SEC report shows strict action against ICO fraud

05 Nov, 2018
by Joeri Cant
News
SEC report shows strict action against ICO fraud

The US Securities and Exchange Commission has published their second anual report where they describe the actions they took against fraudulent ICOs in 2018’s fiscal year.

The report offers insight into the ICO-related fraud and shows enforcement-related accomplishments for the 2018’s fiscal year, which ended on September 30.

Stephanie Avakian, Co-Director of the Division of Enforcement at the SEC, said that they continue that practice with this report.

'The report presents and assesses the division’s work during Fiscal Year 2018, highlights some of its more significant accomplishments, and discusses key initiatives. We believe that the Division’s work this year was a great success', she said.
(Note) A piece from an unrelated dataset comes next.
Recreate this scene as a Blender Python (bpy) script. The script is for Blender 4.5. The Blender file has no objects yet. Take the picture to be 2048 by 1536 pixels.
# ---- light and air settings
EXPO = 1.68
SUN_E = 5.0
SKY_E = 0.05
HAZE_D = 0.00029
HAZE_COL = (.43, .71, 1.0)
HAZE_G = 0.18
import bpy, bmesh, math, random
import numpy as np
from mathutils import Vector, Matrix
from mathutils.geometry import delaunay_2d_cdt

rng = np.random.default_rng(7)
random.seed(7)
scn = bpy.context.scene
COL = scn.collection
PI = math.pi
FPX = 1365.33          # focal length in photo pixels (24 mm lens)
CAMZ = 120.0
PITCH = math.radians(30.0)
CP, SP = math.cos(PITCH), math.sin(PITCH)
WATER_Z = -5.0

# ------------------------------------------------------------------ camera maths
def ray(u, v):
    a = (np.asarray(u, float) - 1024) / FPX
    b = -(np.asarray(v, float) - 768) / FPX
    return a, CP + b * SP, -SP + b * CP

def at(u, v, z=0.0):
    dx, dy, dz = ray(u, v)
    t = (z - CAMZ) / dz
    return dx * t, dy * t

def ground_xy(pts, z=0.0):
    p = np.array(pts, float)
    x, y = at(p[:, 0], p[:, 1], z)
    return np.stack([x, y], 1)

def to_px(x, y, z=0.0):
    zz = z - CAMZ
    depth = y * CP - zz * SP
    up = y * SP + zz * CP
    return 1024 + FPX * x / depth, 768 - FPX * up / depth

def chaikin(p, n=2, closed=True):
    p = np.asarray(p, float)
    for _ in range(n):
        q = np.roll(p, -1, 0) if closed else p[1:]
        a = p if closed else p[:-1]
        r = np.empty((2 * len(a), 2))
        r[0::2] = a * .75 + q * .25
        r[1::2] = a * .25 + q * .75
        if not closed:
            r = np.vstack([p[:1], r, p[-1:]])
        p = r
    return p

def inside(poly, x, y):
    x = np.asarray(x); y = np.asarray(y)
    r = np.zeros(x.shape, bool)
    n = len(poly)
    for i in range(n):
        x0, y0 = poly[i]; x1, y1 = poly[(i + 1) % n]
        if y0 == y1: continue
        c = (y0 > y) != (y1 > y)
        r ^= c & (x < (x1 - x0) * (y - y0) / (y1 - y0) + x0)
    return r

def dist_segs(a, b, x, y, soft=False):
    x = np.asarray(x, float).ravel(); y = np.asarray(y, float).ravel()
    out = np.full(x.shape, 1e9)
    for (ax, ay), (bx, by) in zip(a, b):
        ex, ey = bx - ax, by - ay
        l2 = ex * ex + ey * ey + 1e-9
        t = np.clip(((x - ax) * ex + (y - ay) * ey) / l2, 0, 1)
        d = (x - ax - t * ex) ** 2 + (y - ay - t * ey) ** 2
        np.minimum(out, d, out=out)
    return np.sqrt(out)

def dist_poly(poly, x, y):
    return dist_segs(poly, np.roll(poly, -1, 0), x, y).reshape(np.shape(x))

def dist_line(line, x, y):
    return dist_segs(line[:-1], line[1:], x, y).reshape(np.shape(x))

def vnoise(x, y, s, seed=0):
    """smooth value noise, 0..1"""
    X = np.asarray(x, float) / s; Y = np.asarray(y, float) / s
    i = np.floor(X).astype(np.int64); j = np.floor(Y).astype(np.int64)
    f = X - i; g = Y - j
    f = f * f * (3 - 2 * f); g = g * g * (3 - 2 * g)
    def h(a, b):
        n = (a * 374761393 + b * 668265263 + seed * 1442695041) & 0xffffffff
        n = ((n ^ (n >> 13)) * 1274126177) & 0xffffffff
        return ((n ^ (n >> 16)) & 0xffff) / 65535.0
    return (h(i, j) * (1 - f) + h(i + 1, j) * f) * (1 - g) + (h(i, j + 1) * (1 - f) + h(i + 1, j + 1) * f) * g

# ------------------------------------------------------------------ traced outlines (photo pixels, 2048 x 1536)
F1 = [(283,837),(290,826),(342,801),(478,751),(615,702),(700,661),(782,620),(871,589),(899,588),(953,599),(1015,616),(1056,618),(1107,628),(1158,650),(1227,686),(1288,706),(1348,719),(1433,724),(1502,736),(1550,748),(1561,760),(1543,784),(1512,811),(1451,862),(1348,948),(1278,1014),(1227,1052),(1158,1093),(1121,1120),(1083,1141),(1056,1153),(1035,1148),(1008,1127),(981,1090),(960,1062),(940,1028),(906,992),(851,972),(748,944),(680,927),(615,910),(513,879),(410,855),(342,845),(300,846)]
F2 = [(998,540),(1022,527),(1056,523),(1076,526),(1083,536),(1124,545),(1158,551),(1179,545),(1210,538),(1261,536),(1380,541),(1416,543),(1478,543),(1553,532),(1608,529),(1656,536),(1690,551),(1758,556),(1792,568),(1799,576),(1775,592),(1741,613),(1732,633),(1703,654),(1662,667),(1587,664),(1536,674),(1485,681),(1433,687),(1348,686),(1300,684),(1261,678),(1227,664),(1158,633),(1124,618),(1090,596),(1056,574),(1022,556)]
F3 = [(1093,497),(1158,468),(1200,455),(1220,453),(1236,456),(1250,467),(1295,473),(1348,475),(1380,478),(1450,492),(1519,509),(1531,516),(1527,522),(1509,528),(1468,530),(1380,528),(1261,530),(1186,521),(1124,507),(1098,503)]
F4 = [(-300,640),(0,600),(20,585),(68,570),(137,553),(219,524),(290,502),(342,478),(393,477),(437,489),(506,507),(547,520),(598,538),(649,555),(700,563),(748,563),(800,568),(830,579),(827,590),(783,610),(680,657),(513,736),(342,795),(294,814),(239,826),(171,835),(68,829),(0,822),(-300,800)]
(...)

'We believe our approach to enforcement in this space has been thoughtful and consistent. Importantly, it has provided a template for authorities in other countries, where fraud and misconduct targeting U.S. investors often have been based'

The report sees ICOs as high-risk investments, as many are unable to protect digital assets from hackers, contain shady business models, and end up being completely fraudulent.

During 2018's fiscal year, the organization brought forth 20 standalone cases related to financial fraud, 12 of which had to do with ICOs and digital assets. The SEC states that it had roughly 225 cyber-related investigations occurring at once.

Representatives of the SEC do not wish to stifle innovation in the financial space, however, they are convinced they have to keep up their hard work to educate investors regarding which fundraising efforts may or may not be legitimate.

The SEC will continue to recommended enforcement actions against firms looking to engage in an unlicensed broker-dealer activity or violate registration protocols.

The report further points out the significant priority to reimburse retail investors who have been cheated by fraudulent ICOs.

Consistent with that goal, a substantial amount of money was returned to harmed investors in FY 2018.